Hmm. That's a possibility - he never used an apple, but I know one
passed through his hands a few years ago - it might be this relates to
that, but it got lost at the time.
On 11 July 2012 12:40, Camiel Vanderhoeven <iamcamiel at gmail.com> wrote:
It look a
bit like an ISA card missing it's bracket but I've not got
Not really; an 8-bit ISA card has 62 fingers, this card has 50. It
looks a bit like an Apple II card, but the location of the fingers
used for power looks wrong to me, so it's probably not that either.
Ah, as I said, I didn't have one to compare. It's a while since I've
been playing with anything with ISA in it.
The apple dad had briefly was, maybe, a IIe - would they be different?

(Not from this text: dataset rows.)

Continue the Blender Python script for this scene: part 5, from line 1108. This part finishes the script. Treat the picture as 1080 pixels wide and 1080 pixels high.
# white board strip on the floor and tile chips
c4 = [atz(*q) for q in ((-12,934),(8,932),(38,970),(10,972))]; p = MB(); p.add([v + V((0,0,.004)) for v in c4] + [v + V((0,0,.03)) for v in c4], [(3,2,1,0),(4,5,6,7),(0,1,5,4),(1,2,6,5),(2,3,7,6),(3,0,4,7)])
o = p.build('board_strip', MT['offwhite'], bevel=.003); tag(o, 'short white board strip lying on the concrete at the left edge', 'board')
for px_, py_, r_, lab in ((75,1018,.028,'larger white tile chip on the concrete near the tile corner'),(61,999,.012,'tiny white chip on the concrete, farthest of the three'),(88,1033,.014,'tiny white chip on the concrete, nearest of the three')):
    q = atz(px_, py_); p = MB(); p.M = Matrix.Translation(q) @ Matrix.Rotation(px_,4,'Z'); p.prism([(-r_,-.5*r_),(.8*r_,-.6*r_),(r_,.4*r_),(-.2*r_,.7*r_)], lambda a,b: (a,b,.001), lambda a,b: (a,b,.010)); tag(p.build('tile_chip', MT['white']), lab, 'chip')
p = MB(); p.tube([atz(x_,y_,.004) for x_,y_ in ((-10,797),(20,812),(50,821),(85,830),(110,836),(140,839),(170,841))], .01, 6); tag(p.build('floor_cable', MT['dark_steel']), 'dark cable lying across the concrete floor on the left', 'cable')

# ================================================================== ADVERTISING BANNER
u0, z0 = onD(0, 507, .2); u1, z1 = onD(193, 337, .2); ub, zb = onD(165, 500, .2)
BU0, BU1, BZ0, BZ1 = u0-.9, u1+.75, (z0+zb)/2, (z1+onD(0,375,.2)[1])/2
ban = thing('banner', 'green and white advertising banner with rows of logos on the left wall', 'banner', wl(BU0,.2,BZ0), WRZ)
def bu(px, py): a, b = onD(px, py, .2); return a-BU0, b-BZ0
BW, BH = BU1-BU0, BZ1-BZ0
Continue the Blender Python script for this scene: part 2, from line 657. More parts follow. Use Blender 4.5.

PM671R is the part number of the DC/DC convertor
(5 v -> 12 v) that
label's on.
Well it was the only obvious label on there! :-)
Rob
The Zilog 8530 is a serial communications device, and the 1488/1489 are
level shifters that were commonly used for RS232 levels. The header plug
has 2*13 pins, which matches the 25-pin RS232 connectors commonly used back
then. The card appears to have been made in 1987 (from the date codes on
the chips).
So, probably an Apple II serial card, given that the board connector seems
to match the Apple II expansion bus.